ヘブル 4:1 だから、神の安息にあずかる約束がまだ続いているのに、取り残されてしまったと思われる者があなたがたのうちから出ないように、気をつけましょう。
4:2 というのは、わたしたちにも彼ら同様に福音が告げ知らされているからです。けれども、彼らには聞いた言葉は役に立ちませんでした。その言葉が、それを聞いた人々と、信仰によって結び付かなかったためです。
4:3 信じたわたしたちは、この安息にあずかることができるのです。「わたしは怒って誓ったように、『彼らを決してわたしの安息にあずからせはしない』」と言われたとおりです。もっとも、神の業は天地創造の時以来、既に出来上がっていたのです。

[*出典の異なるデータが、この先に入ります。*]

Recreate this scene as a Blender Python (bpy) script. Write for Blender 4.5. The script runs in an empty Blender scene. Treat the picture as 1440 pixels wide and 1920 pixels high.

4:4 なぜなら、ある個所で七日目のことについて、「神は七日目にすべての業を終えて休まれた」と言われているからです。
4:5 そして、この個所でも改めて、「彼らを決してわたしの安息にあずからせはしない」と言われています。
4:6 そこで、この安息にあずかるはずの人々がまだ残っていることになり、また、先に福音を告げ知らされた人々が、不従順のためにあずからなかったのですから、
4:7 再び、神はある日を「今日」と決めて、かなりの時がたった後、既に引用したとおり、「今日、あなたたちが神の声を聞くなら、心をかたくなにしてはならない」とダビデを通して語られたのです。
4:8 もしヨシュアが彼らに安息を与えたとするのなら、神は後になって他の日について語られることはなかったでしょう。
4:9 それで、安息日の休みが神の民に残されているのです。
4:10 なぜなら、神の安息にあずかった者は、神が御業を終えて休まれたように、自分の業を終えて休んだからです。
4:11 だから、わたしたちはこの安息にあずかるように努力しようではありませんか。さもないと、同じ不従順の例に倣って堕落する者が出るかもしれません。
4:12 というのは、神の言葉は生きており、力を発揮し、どんな両刃の剣よりも鋭く、精神と霊、関節と骨髄とを切り離すほどに刺し通して、心の思いや考えを見分けることができるからです。
4:13 更に、神の御前では隠れた被造物は一つもなく、すべてのものが神の目には裸であり、さらけ出されているのです。この神に対して、わたしたちは自分のことを申し述べねばなりません。
安息を得るために努力しようではないか。
この言葉は、一見、矛盾をはらんでいるように見える。
なぜなら、安息と努力とは相いれないものであるからであろう。
安息とは、心も体も魂もすっかり休むことのできる状態であり、それを得るために努力せよ、と言うのである。
しかし、その努力とは、「心をかたくなにする」ことから離れるよう努めることにあり、心をかたくなにする、とは、自分の力に頼り、自分でなんとかしようとしている状態を示しているのであろう。
つまり、自分の幸いのためには、自分の力でなんとかする、あるいは、自分の救いのためにも、自分で手繰り寄せる、そんな状態から解放され、すっかり神の御業に委ね、信頼して行くことを勧めている、それが「努力して安息を得る」ということの意味なのであろう。
私たちが自分の力で救いを勝ち取ろうとするならば、イエス様がなさったように、本来ならば我々も己の罪のために十字架で死なねばならなかったはずである。
しかし、そんなことはできないし、できると思っているならば、まずはそこから解放される必要がある。
人間は、弱く、愚かで、罪深いものである。
そのことを知っている者は、己の力にのみ頼って生きることなどできはしないことを知っている。
自らの弱さ、愚かさ、罪深さを認めていくことは、それこそ「努力」する要素であり、自我やエゴを手放した時、自分の力によるのではない、神の大きな恵みによる救いの素晴らしさを知り、真の安息を得ることができるのだろう。
かつて「24時間戦えますか」といったキャッチコピーがもてはやされた時代もあったが、今の時代にそんなことを言う人はいないように、「自分の力で自分自身を救えますか」との問いに対し、私たちは全力で己の弱さを認め、神の救いの御業に信頼し、真の安息のうちに身を置きつつ、歩んでいきたいものである。